→ Instruction
Reproduce the data in its entirety, exactly as supplied.

→ Data shown
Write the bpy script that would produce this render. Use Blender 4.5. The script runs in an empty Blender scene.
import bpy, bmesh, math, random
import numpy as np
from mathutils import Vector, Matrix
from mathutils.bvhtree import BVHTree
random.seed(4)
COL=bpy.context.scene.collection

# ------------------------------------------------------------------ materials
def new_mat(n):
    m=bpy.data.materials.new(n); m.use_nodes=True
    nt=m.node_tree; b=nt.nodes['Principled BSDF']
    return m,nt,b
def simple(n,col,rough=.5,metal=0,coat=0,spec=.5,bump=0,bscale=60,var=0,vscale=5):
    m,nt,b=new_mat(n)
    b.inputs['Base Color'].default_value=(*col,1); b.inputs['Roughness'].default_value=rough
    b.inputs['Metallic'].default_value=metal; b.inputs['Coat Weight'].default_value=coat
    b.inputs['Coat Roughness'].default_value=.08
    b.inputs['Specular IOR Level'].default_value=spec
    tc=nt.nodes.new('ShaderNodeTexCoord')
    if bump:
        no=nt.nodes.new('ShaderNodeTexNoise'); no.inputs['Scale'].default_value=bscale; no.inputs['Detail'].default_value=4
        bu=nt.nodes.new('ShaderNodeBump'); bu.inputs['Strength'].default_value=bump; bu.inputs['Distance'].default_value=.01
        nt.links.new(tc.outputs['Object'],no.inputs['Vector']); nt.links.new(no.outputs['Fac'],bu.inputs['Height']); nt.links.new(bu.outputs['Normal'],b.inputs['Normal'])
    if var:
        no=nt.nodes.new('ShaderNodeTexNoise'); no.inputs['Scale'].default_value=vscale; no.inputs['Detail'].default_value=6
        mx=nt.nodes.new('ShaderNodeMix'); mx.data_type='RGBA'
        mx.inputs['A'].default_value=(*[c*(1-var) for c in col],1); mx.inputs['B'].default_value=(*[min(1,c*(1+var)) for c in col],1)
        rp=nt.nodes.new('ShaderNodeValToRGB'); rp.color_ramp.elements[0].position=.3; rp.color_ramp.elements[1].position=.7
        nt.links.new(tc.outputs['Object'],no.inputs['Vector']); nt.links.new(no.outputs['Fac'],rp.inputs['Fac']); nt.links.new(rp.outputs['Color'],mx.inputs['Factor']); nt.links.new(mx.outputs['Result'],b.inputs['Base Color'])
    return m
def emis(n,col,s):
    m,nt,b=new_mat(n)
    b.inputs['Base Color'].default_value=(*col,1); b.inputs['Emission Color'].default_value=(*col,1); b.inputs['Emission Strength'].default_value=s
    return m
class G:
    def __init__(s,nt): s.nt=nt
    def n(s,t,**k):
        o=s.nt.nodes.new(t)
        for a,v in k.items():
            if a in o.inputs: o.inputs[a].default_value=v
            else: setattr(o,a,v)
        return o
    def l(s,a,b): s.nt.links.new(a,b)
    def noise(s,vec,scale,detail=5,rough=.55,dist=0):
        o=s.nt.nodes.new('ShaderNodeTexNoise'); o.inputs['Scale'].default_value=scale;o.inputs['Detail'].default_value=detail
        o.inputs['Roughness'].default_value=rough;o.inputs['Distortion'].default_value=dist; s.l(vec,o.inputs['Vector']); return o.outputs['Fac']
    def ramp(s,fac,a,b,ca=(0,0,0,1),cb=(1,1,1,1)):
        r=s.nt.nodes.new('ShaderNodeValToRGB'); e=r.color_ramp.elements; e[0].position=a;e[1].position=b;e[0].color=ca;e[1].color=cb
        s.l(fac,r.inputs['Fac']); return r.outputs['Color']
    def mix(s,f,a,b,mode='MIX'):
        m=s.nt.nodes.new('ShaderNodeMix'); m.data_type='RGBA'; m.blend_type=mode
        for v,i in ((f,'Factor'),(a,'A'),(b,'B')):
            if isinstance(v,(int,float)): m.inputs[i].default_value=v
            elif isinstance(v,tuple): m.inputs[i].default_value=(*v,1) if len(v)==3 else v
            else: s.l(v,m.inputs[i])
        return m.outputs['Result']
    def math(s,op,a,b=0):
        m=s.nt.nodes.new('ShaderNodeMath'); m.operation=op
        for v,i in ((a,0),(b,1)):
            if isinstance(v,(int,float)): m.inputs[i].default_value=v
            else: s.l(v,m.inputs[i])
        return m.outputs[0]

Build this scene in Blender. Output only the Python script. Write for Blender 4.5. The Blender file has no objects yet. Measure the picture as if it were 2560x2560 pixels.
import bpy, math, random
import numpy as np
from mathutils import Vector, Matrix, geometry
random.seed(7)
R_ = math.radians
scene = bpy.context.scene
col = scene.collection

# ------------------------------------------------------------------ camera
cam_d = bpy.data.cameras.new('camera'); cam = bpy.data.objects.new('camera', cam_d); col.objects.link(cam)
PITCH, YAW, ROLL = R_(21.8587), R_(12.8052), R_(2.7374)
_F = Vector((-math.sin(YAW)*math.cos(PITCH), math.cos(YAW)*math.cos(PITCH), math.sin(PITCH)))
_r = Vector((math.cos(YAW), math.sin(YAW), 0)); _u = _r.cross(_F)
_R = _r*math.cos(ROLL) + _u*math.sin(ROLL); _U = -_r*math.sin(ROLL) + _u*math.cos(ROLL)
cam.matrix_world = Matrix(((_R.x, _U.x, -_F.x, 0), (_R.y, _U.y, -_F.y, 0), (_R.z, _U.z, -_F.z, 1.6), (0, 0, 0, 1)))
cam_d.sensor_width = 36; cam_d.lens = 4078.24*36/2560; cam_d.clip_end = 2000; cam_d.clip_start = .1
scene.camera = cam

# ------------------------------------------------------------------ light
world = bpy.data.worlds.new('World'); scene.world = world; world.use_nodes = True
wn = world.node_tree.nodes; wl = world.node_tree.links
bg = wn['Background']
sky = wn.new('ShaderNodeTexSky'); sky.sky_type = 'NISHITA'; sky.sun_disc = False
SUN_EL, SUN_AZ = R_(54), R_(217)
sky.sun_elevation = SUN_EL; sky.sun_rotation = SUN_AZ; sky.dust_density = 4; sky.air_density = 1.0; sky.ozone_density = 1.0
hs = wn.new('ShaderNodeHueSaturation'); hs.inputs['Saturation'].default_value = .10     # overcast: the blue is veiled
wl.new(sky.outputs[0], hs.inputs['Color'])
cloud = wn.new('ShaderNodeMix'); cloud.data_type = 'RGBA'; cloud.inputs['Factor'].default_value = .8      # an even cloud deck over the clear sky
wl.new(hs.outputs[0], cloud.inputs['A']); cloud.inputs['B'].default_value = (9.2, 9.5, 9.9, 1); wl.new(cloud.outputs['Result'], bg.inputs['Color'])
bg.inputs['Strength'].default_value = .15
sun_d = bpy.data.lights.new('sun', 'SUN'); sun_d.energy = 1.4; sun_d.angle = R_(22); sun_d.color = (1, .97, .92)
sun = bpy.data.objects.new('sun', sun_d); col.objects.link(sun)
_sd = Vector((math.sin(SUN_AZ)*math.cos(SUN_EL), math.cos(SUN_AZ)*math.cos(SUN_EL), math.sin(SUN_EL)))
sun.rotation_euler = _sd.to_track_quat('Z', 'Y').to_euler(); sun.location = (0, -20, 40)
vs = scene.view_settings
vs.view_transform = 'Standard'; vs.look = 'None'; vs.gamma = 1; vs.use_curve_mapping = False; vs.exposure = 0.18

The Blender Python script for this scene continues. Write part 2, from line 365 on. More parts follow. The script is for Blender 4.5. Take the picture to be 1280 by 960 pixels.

→ Answer for this exercise
Write the bpy script that would produce this render. Use Blender 4.5. The script runs in an empty Blender scene.
import bpy, bmesh, math, random
import numpy as np
from mathutils import Vector, Matrix
from mathutils.bvhtree import BVHTree
random.seed(4)
COL=bpy.context.scene.collection

# ------------------------------------------------------------------ materials
def new_mat(n):
    m=bpy.data.materials.new(n); m.use_nodes=True
    nt=m.node_tree; b=nt.nodes['Principled BSDF']
    return m,nt,b
def simple(n,col,rough=.5,metal=0,coat=0,spec=.5,bump=0,bscale=60,var=0,vscale=5):
    m,nt,b=new_mat(n)
    b.inputs['Base Color'].default_value=(*col,1); b.inputs['Roughness'].default_value=rough
    b.inputs['Metallic'].default_value=metal; b.inputs['Coat Weight'].default_value=coat
    b.inputs['Coat Roughness'].default_value=.08
    b.inputs['Specular IOR Level'].default_value=spec
    tc=nt.nodes.new('ShaderNodeTexCoord')
    if bump:
        no=nt.nodes.new('ShaderNodeTexNoise'); no.inputs['Scale'].default_value=bscale; no.inputs['Detail'].default_value=4
        bu=nt.nodes.new('ShaderNodeBump'); bu.inputs['Strength'].default_value=bump; bu.inputs['Distance'].default_value=.01
        nt.links.new(tc.outputs['Object'],no.inputs['Vector']); nt.links.new(no.outputs['Fac'],bu.inputs['Height']); nt.links.new(bu.outputs['Normal'],b.inputs['Normal'])
    if var:
        no=nt.nodes.new('ShaderNodeTexNoise'); no.inputs['Scale'].default_value=vscale; no.inputs['Detail'].default_value=6
        mx=nt.nodes.new('ShaderNodeMix'); mx.data_type='RGBA'
        mx.inputs['A'].default_value=(*[c*(1-var) for c in col],1); mx.inputs['B'].default_value=(*[min(1,c*(1+var)) for c in col],1)
        rp=nt.nodes.new('ShaderNodeValToRGB'); rp.color_ramp.elements[0].position=.3; rp.color_ramp.elements[1].position=.7
        nt.links.new(tc.outputs['Object'],no.inputs['Vector']); nt.links.new(no.outputs['Fac'],rp.inputs['Fac']); nt.links.new(rp.outputs['Color'],mx.inputs['Factor']); nt.links.new(mx.outputs['Result'],b.inputs['Base Color'])
    return m
def emis(n,col,s):
    m,nt,b=new_mat(n)
    b.inputs['Base Color'].default_value=(*col,1); b.inputs['Emission Color'].default_value=(*col,1); b.inputs['Emission Strength'].default_value=s
    return m
class G:
    def __init__(s,nt): s.nt=nt
    def n(s,t,**k):
        o=s.nt.nodes.new(t)
        for a,v in k.items():
            if a in o.inputs: o.inputs[a].default_value=v
            else: setattr(o,a,v)
        return o
    def l(s,a,b): s.nt.links.new(a,b)
    def noise(s,vec,scale,detail=5,rough=.55,dist=0):
        o=s.nt.nodes.new('ShaderNodeTexNoise'); o.inputs['Scale'].default_value=scale;o.inputs['Detail'].default_value=detail
        o.inputs['Roughness'].default_value=rough;o.inputs['Distortion'].default_value=dist; s.l(vec,o.inputs['Vector']); return o.outputs['Fac']
    def ramp(s,fac,a,b,ca=(0,0,0,1),cb=(1,1,1,1)):
        r=s.nt.nodes.new('ShaderNodeValToRGB'); e=r.color_ramp.elements; e[0].position=a;e[1].position=b;e[0].color=ca;e[1].color=cb
        s.l(fac,r.inputs['Fac']); return r.outputs['Color']
    def mix(s,f,a,b,mode='MIX'):
        m=s.nt.nodes.new('ShaderNodeMix'); m.data_type='RGBA'; m.blend_type=mode
        for v,i in ((f,'Factor'),(a,'A'),(b,'B')):
            if isinstance(v,(int,float)): m.inputs[i].default_value=v
            elif isinstance(v,tuple): m.inputs[i].default_value=(*v,1) if len(v)==3 else v
            else: s.l(v,m.inputs[i])
        return m.outputs['Result']
    def math(s,op,a,b=0):
        m=s.nt.nodes.new('ShaderNodeMath'); m.operation=op
        for v,i in ((a,0),(b,1)):
            if isinstance(v,(int,float)): m.inputs[i].default_value=v
            else: s.l(v,m.inputs[i])
        return m.outputs[0]

Build this scene in Blender. Output only the Python script. Write for Blender 4.5. The Blender file has no objects yet. Measure the picture as if it were 2560x2560 pixels.
import bpy, math, random
import numpy as np
from mathutils import Vector, Matrix, geometry
random.seed(7)
R_ = math.radians
scene = bpy.context.scene
col = scene.collection

# ------------------------------------------------------------------ camera
cam_d = bpy.data.cameras.new('camera'); cam = bpy.data.objects.new('camera', cam_d); col.objects.link(cam)
PITCH, YAW, ROLL = R_(21.8587), R_(12.8052), R_(2.7374)
_F = Vector((-math.sin(YAW)*math.cos(PITCH), math.cos(YAW)*math.cos(PITCH), math.sin(PITCH)))
_r = Vector((math.cos(YAW), math.sin(YAW), 0)); _u = _r.cross(_F)
_R = _r*math.cos(ROLL) + _u*math.sin(ROLL); _U = -_r*math.sin(ROLL) + _u*math.cos(ROLL)
cam.matrix_world = Matrix(((_R.x, _U.x, -_F.x, 0), (_R.y, _U.y, -_F.y, 0), (_R.z, _U.z, -_F.z, 1.6), (0, 0, 0, 1)))
cam_d.sensor_width = 36; cam_d.lens = 4078.24*36/2560; cam_d.clip_end = 2000; cam_d.clip_start = .1
scene.camera = cam

# ------------------------------------------------------------------ light
world = bpy.data.worlds.new('World'); scene.world = world; world.use_nodes = True
wn = world.node_tree.nodes; wl = world.node_tree.links
bg = wn['Background']
sky = wn.new('ShaderNodeTexSky'); sky.sky_type = 'NISHITA'; sky.sun_disc = False
SUN_EL, SUN_AZ = R_(54), R_(217)
sky.sun_elevation = SUN_EL; sky.sun_rotation = SUN_AZ; sky.dust_density = 4; sky.air_density = 1.0; sky.ozone_density = 1.0
hs = wn.new('ShaderNodeHueSaturation'); hs.inputs['Saturation'].default_value = .10     # overcast: the blue is veiled
wl.new(sky.outputs[0], hs.inputs['Color'])
cloud = wn.new('ShaderNodeMix'); cloud.data_type = 'RGBA'; cloud.inputs['Factor'].default_value = .8      # an even cloud deck over the clear sky
wl.new(hs.outputs[0], cloud.inputs['A']); cloud.inputs['B'].default_value = (9.2, 9.5, 9.9, 1); wl.new(cloud.outputs['Result'], bg.inputs['Color'])
bg.inputs['Strength'].default_value = .15
sun_d = bpy.data.lights.new('sun', 'SUN'); sun_d.energy = 1.4; sun_d.angle = R_(22); sun_d.color = (1, .97, .92)
sun = bpy.data.objects.new('sun', sun_d); col.objects.link(sun)
_sd = Vector((math.sin(SUN_AZ)*math.cos(SUN_EL), math.cos(SUN_AZ)*math.cos(SUN_EL), math.sin(SUN_EL)))
sun.rotation_euler = _sd.to_track_quat('Z', 'Y').to_euler(); sun.location = (0, -20, 40)
vs = scene.view_settings
vs.view_transform = 'Standard'; vs.look = 'None'; vs.gamma = 1; vs.use_curve_mapping = False; vs.exposure = 0.18

The Blender Python script for this scene continues. Write part 2, from line 365 on. More parts follow. The script is for Blender 4.5. Take the picture to be 1280 by 960 pixels.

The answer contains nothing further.